Nothing beats hiking up the dunes themselves. Heading up to 699-foot High Dune along the massive ridges of sand is an unforgettable experience, and the 360-degree view from the top where you can really get a sense for the size and scope of the dunes with the Sangre de Cristo Mountains and San Luis Valley as a backdrop is truly remarkable. Then pull off your shoes and run, fall, slip, and slide back down the sand like a little kid in the world’s largest sandbox. It’s best to hike up the dunes in the early morning when the wind is less likely to be howling. During the late spring and early summer, you will stumble across fields of prairie sunflowers on the backside of the dunes and can enjoy a refreshing splash in Medano Creek on your way back to the parking lot. Mosca Pass Trail is also one of my favorite trails for a true trail run. Mosca Pass Trail is a serene 3.6-miler (one way), gaining just over 1,500 feet. It climbs gradually through cottonwoods and aspens and ends in a meadow with what I think are the best views of the dune field framed by the surrounding Sangre De Cristos. It’s also a great choice for anyone who doesn’t want sand in their shoes!

Any advice for a hiker visiting the park this year? 

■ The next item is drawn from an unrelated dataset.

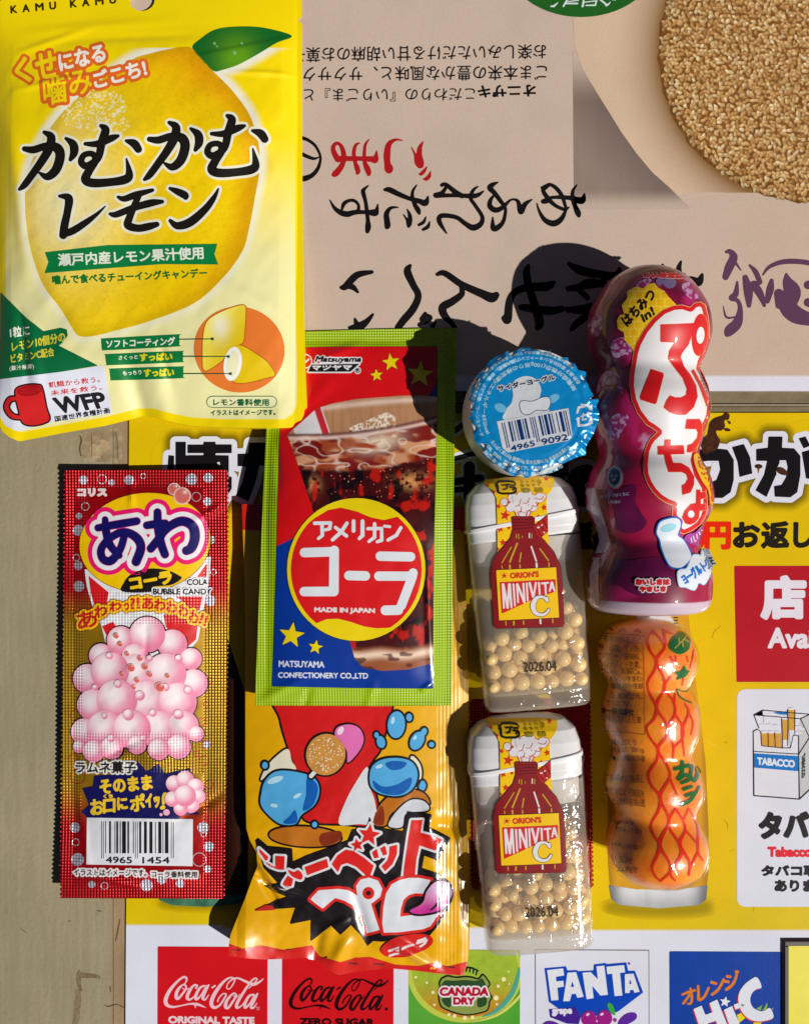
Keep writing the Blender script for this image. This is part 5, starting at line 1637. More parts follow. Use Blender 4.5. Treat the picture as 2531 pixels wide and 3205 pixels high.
def glass_c(P):
    x, y = (P[:, 0] - 780) * 2.5118, (P[:, 1] - 1000) * 2.5118
    w = (noise(P, 26, 3, 3) - 0.5) * 60
    rim = 905 + 0.03 * (x - 300) - 0.000128 * np.maximum(x - 300, 0) ** 2
    v = y - rim
    c = np.tile(lin((176, 128, 92)), (len(P), 1)) * (0.85 + 0.35 * noise(P * [1, 0.12], 10, 4, 2))[:, None]

    def mix(c, k, col):
        k = np.asarray(k)[:, None]
        return c * (1 - k) + k * lin(col)
    top = np.exp(-((y - (705 - 0.14 * (x - 530) + 0.00006 * (x - 530) ** 2)) / 22) ** 2)
    c = mix(c, top * 0.8, (226, 200, 184))
    # straw
    s = x - (430 + 0.33 * (y - 600))
    k = ((s > -170) & (s < 110) & (v < 0)).astype(float)
    c = mix(c, k, (224, 218, 222))
    k = ((s > 45) & (s < 100) & (v < 0) & (y > 690 - s)).astype(float)
    c = mix(c, k, (198, 40, 50))
    # floating ice cube
    ic = ((x > 790) & (x < 1150) & (y > 850 - 0.42 * (x - 790) * (x < 1080) - 122 * (x >= 1080) + 0.6 * (x - 1080) * (x > 1080)) & (v < 10)).astype(float)
    n1 = noise(P, 9, 12, 3)
    c = mix(c, ic * sstep(0.32, 0.5, n1), (238, 224, 206))
    c = mix(c, ic * sstep(0.6, 0.68, n1), (150, 76, 30))
    # amber ice zone
    n2 = noise(P * [0.5, 1], 34, 21, 2)
    n3 = noise(P * [0.45, 1.1], 26, 25, 2)
    z2 = sstep(-5, 22, v)
    c = mix(c, z2, (160, 70, 34))
    c = mix(c, z2 * sstep(0.46, 0.66, n2) * 0.85, (222, 164, 122))
    c = mix(c, z2 * sstep(0.50, 0.62, n3), (122, 20, 14))
    c = mix(c, z2 * np.exp(-((noise(P * [0.5, 1], 30, 61, 2) - 0.5) / 0.03) ** 2) * 0.7, (240, 220, 206))
    cen = np.exp(-(((x - 1010) / 170) ** 2 + ((v - 110) / 70) ** 2))
    c = mix(c, z2 * cen * 0.85 * sstep(0.25, 0.5, n3), (240, 222, 196))
    # glassy rim lines
    c = mix(c, np.exp(-((v - 2) / 12) ** 2) * 0.9, (104, 60, 62))
    c = mix(c, np.exp(-((v - 28) / 13) ** 2) * 0.75, (236, 214, 206))
    # dark cola
    liq = 1160 + 26 * np.sin((x - 300) / 260) - 0.00016 * np.maximum(x - 900, 0) ** 2 + w * 0.5
    d = sstep(-22, 22, y - liq)
    dark = lin((58, 8, 10))[None] * (0.5 + 1.4 * noise(P, 34, 31, 3))[:, None]
    c = c * (1 - d[:, None]) + d[:, None] * dark
    g1 = np.exp(-(((x - 1290) / 120) ** 2 + ((y - 1275) / 55) ** 2)) + np.exp(-(((x - 505) / 50) ** 2 + ((y - 1300) / 60) ** 2)) * 0.8
    c = mix(c, np.clip(d * g1 * sstep(0.3, 0.62, noise(P, 12, 33, 2)) * 1.1, 0, 1), (216, 150, 92))
    c = mix(c, d * sstep(0.60, 0.72, noise(P * [1, .5], 24, 35, 3)) * 0.85, (196, 26, 12))
    c = mix(c, d * sstep(0.62, 0.75, noise(P, 40, 41, 2)) * 0.9, (12, 5, 8))
    # base of the glass
    yb = 2590 + 0.18 * np.maximum(1150 - x, 0) * 0 - 0.00012 * (x - 1000) ** 2 + 10 * np.sin(x / 60)
    k = sstep(-30, 20, y - yb)
    nb = noise(P * [0.4, 1], 16, 51, 2)
    c = mix(c, k, (150, 84, 50))
    c = mix(c, k * np.exp(-((y - yb - 50) / 32) ** 2), (236, 206, 180))
    c = mix(c, k * sstep(0.6, 0.7, nb) * 0.8, (74, 26, 18))
    return c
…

Visit in late spring, summer, or early fall. This is your best chance to beat the notorious Alamosa winds, which is what formed the dunes and can really whip. If you have more than a day or two to spend at the park, a backcountry camping trip at one of the seven backcountry sites in the park would definitely be sweet. Just a short trip up the road and you can hike to Zapata Falls or South Zapata Lake or the more adventurous can tackle 14,345-foot Blanca Peak. Also, stop in the town of Alamosa and swing by Calvillo’s or the San Luis Valley Brewing Company to cap off your adventure with some local food and beer.